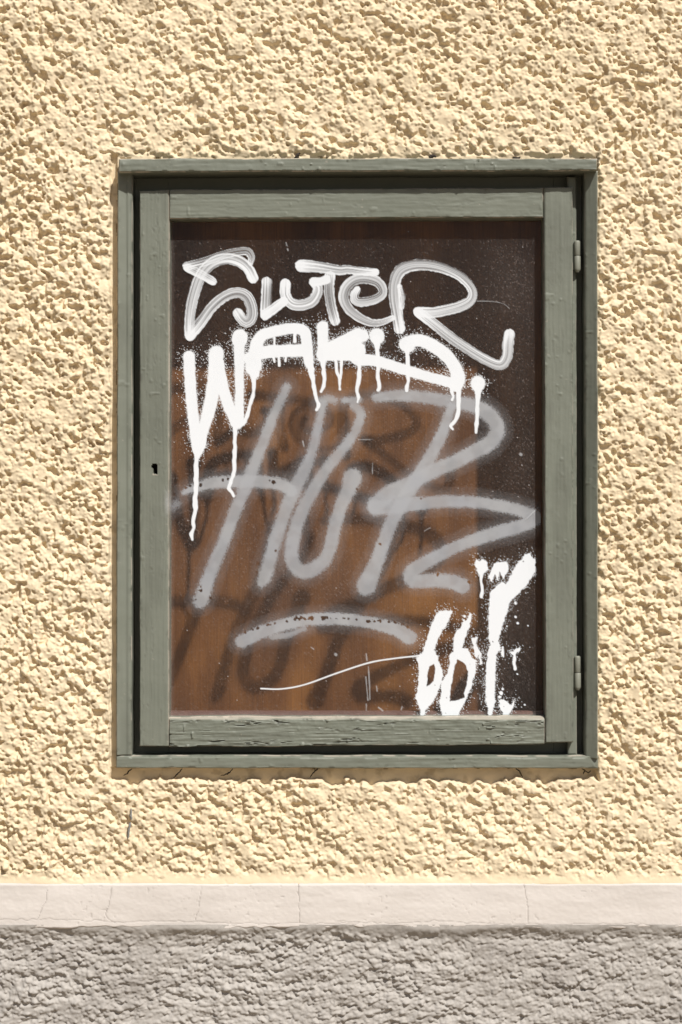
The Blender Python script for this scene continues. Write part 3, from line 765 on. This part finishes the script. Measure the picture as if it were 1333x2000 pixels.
Sr = Layer(480, 470, 1060, 1400, 1.3, 14)
for pts, w_ in (([(592, 862), (594, 872)], 2.6), ([(716, 1277), (717, 1290)], 2), ([(715, 1322), (717, 1345), (719, 1368)], 2.2), ([(720, 1302), (722, 1335), (723, 1366)], 2.0),
                ([(716, 1375), (716, 1388)], 1.6), ([(736, 1340), (737, 1350)], 1.8), ([(1048, 995), (1028, 1014)], 1.8), ([(1052, 990), (1036, 1006)], 1.4),
                ([(830, 1037), (836, 1033), (841, 1031)], 1.8), ([(1017, 887), (1018, 888)], 6), ([(656, 1278), (657, 1279)], 6), ([(608, 1264), (613, 1268)], 2.2),
                ([(740, 1382), (748, 1388)], 3.2), ([(784, 1386), (786, 1380)], 2.4), ([(559, 474), (561, 480)], 1.8), ([(562, 486), (563, 489)], 2),
                ([(932, 588), (965, 589), (985, 594), (995, 602)], 1.0), ([(700, 859), (730, 858)], .9), ([(728, 905), (728, 925)], 1.2)):
    Sr.drip(pts, w_, .8)
Sr.a *= 0.34
Sr.build('scratches', GD - 1.5, M_WHITE)['kind'] = 'stuff'     # a few pixels each

# fine overspray, dust and smears
Dd = Layer(333, 427, 1060, 1402, 1.5, 21)
X, Y = Dd.X, Dd.Y
den = 0.10 + 0.0 * X
for (cx_, cy_, sx, sy, a) in ((1000, 560, 55, 95, .40), (1020, 900, 40, 200, .25), (420, 760, 90, 120, .20), (560, 700, 120, 60, .22), (820, 700, 150, 70, .22),
                              (700, 980, 330, 180, .20), (930, 1330, 120, 90, .35), (1000, 1180, 60, 90, .3), (560, 1120, 200, 90, .16), (360, 990, 40, 70, .18), (640, 1395, 320, 12, .25)):
    den = den + a * np.exp(-(((X - cx_) / sx) ** 2 + ((Y - cy_) / sy) ** 2))
den = den * (0.6 + 0.8 * fbm(X, Y, 60, 90, 5, 3))
rd = Dd.r.random(X.shape)
a = 0.024 * (0.3 + 1.4 * rd) * (0.7 + 0.6 * fbm(X, Y, 90, 140, 15, 3)) + 0.07 * den + np.where(rd < 0.16 * den, 0.05 + 0.26 * Dd.r.random(X.shape), 0)
star = Dd.r.random(X.shape) < 0.00018 + 0.0008 * (den > .38)
a = np.where(star, 0.85, a)
a += 0.25 * sstep(1386, 1400, Y) * fbm(X, Y, 60, 8, 6, 3) + 0.10 * sstep(344, 333, X)
Dd.a = np.clip(a, 0, 1); Dd.t = np.where(star, 1.0, 0.12 + 0.2 * rd)
Dd.build('overspray', GD - 0.2, M_DUST, None, 0.0)

# ------------------------------------------------------------------ small marks on the wall
def squiggle(name, pts, r, d, mat):
    """a thin fibre or run of paint lying on the wall, as a five sided tube"""
    P = []
    for (a, b) in zip(pts[:-1], pts[1:]):
        for t in np.linspace(0, 1, 5, endpoint=False): P.append((a[0] + (b[0] - a[0]) * t, a[1] + (b[1] - a[1]) * t))
    P.append(pts[-1]); P = np.array(P, float)
    P += rc.normal(0, 0.5, P.shape)
    n = 5; co = []; q = []
    for i, (x, y) in enumerate(P):
        v = P[min(i + 1, len(P) - 1)] - P[max(i - 1, 0)]; v = v / (np.hypot(*v) + 1e-9)
        rr = r * (0.35 + 0.65 * math.sin(math.pi * (i + .7) / (len(P) + .4))) * (0.7 + .6 * rc.random())
        for k in range(n):
            a = 2 * math.pi * k / n
            ox = -v[1] * math.cos(a) * rr; oy = v[0] * math.cos(a) * rr
            co.append((wx(x + ox), d * SY + rr * S * math.sin(a), wz(y + oy)))
        if i:
            for k in range(n): q.append(((i - 1) * n + k, (i - 1) * n + (k + 1) % n, i * n + (k + 1) % n, i * n + k))
    return raw_mesh(name, np.array(co), np.array(q), mat, wall)
for pts in ([(258, 1502), (251, 1507), (249, 1511), (241, 1515)], [(356, 1501), (351, 1509), (343, 1516), (336, 1524)], [(455, 1501), (450, 1509), (441, 1514), (432, 1516)],
            [(614, 1500), (617, 1506), (610, 1513), (606, 1520)], [(622, 1502), (616, 1508)], [(1008, 1501), (1016, 1507), (1022, 1520)],
            [(1138, 1502), (1150, 1510), (1156, 1506)], [(1144, 1506), (1140, 1513)]):
    squiggle('root_fibre', pts, 1.4, 5.0, M_FIBRE)
for pts in ([(577, 310), (581, 304), (586, 299)], [(838, 308), (846, 304), (853, 307)], [(1002, 308), (1010, 311), (1016, 307)]):
    squiggle('root_fibre', pts, 3.4, -2.0, M_FIBRE)
squiggle('paint_run', [(258, 1578), (257, 1592), (258, 1600)], 2.2, -5, M_GREYP)
squiggle('paint_run', [(256, 1606), (253, 1618), (252, 1636)], 2.6, -5, M_GREYP)

# case parts were built at world coordinates: keep them there under the moved empty
for o in list(case.children): o.location -= CO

Your goal
Write the listing out a second time exactly, dropping all images.

Completed exercise
The Blender Python script for this scene continues. Write part 3, from line 765 on. This part finishes the script. Measure the picture as if it were 1333x2000 pixels.
Sr = Layer(480, 470, 1060, 1400, 1.3, 14)
for pts, w_ in (([(592, 862), (594, 872)], 2.6), ([(716, 1277), (717, 1290)], 2), ([(715, 1322), (717, 1345), (719, 1368)], 2.2), ([(720, 1302), (722, 1335), (723, 1366)], 2.0),
                ([(716, 1375), (716, 1388)], 1.6), ([(736, 1340), (737, 1350)], 1.8), ([(1048, 995), (1028, 1014)], 1.8), ([(1052, 990), (1036, 1006)], 1.4),
                ([(830, 1037), (836, 1033), (841, 1031)], 1.8), ([(1017, 887), (1018, 888)], 6), ([(656, 1278), (657, 1279)], 6), ([(608, 1264), (613, 1268)], 2.2),
                ([(740, 1382), (748, 1388)], 3.2), ([(784, 1386), (786, 1380)], 2.4), ([(559, 474), (561, 480)], 1.8), ([(562, 486), (563, 489)], 2),
                ([(932, 588), (965, 589), (985, 594), (995, 602)], 1.0), ([(700, 859), (730, 858)], .9), ([(728, 905), (728, 925)], 1.2)):
    Sr.drip(pts, w_, .8)
Sr.a *= 0.34
Sr.build('scratches', GD - 1.5, M_WHITE)['kind'] = 'stuff'     # a few pixels each

# fine overspray, dust and smears
Dd = Layer(333, 427, 1060, 1402, 1.5, 21)
X, Y = Dd.X, Dd.Y
den = 0.10 + 0.0 * X
for (cx_, cy_, sx, sy, a) in ((1000, 560, 55, 95, .40), (1020, 900, 40, 200, .25), (420, 760, 90, 120, .20), (560, 700, 120, 60, .22), (820, 700, 150, 70, .22),
                              (700, 980, 330, 180, .20), (930, 1330, 120, 90, .35), (1000, 1180, 60, 90, .3), (560, 1120, 200, 90, .16), (360, 990, 40, 70, .18), (640, 1395, 320, 12, .25)):
    den = den + a * np.exp(-(((X - cx_) / sx) ** 2 + ((Y - cy_) / sy) ** 2))
den = den * (0.6 + 0.8 * fbm(X, Y, 60, 90, 5, 3))
rd = Dd.r.random(X.shape)
a = 0.024 * (0.3 + 1.4 * rd) * (0.7 + 0.6 * fbm(X, Y, 90, 140, 15, 3)) + 0.07 * den + np.where(rd < 0.16 * den, 0.05 + 0.26 * Dd.r.random(X.shape), 0)
star = Dd.r.random(X.shape) < 0.00018 + 0.0008 * (den > .38)
a = np.where(star, 0.85, a)
a += 0.25 * sstep(1386, 1400, Y) * fbm(X, Y, 60, 8, 6, 3) + 0.10 * sstep(344, 333, X)
Dd.a = np.clip(a, 0, 1); Dd.t = np.where(star, 1.0, 0.12 + 0.2 * rd)
Dd.build('overspray', GD - 0.2, M_DUST, None, 0.0)

# ------------------------------------------------------------------ small marks on the wall
def squiggle(name, pts, r, d, mat):
    """a thin fibre or run of paint lying on the wall, as a five sided tube"""
    P = []
    for (a, b) in zip(pts[:-1], pts[1:]):
        for t in np.linspace(0, 1, 5, endpoint=False): P.append((a[0] + (b[0] - a[0]) * t, a[1] + (b[1] - a[1]) * t))
    P.append(pts[-1]); P = np.array(P, float)
    P += rc.normal(0, 0.5, P.shape)
    n = 5; co = []; q = []
    for i, (x, y) in enumerate(P):
        v = P[min(i + 1, len(P) - 1)] - P[max(i - 1, 0)]; v = v / (np.hypot(*v) + 1e-9)
        rr = r * (0.35 + 0.65 * math.sin(math.pi * (i + .7) / (len(P) + .4))) * (0.7 + .6 * rc.random())
        for k in range(n):
            a = 2 * math.pi * k / n
            ox = -v[1] * math.cos(a) * rr; oy = v[0] * math.cos(a) * rr
            co.append((wx(x + ox), d * SY + rr * S * math.sin(a), wz(y + oy)))
        if i:
            for k in range(n): q.append(((i - 1) * n + k, (i - 1) * n + (k + 1) % n, i * n + (k + 1) % n, i * n + k))
    return raw_mesh(name, np.array(co), np.array(q), mat, wall)
for pts in ([(258, 1502), (251, 1507), (249, 1511), (241, 1515)], [(356, 1501), (351, 1509), (343, 1516), (336, 1524)], [(455, 1501), (450, 1509), (441, 1514), (432, 1516)],
            [(614, 1500), (617, 1506), (610, 1513), (606, 1520)], [(622, 1502), (616, 1508)], [(1008, 1501), (1016, 1507), (1022, 1520)],
            [(1138, 1502), (1150, 1510), (1156, 1506)], [(1144, 1506), (1140, 1513)]):
    squiggle('root_fibre', pts, 1.4, 5.0, M_FIBRE)
for pts in ([(577, 310), (581, 304), (586, 299)], [(838, 308), (846, 304), (853, 307)], [(1002, 308), (1010, 311), (1016, 307)]):
    squiggle('root_fibre', pts, 3.4, -2.0, M_FIBRE)
squiggle('paint_run', [(258, 1578), (257, 1592), (258, 1600)], 2.2, -5, M_GREYP)
squiggle('paint_run', [(256, 1606), (253, 1618), (252, 1636)], 2.6, -5, M_GREYP)

# case parts were built at world coordinates: keep them there under the moved empty
for o in list(case.children): o.location -= CO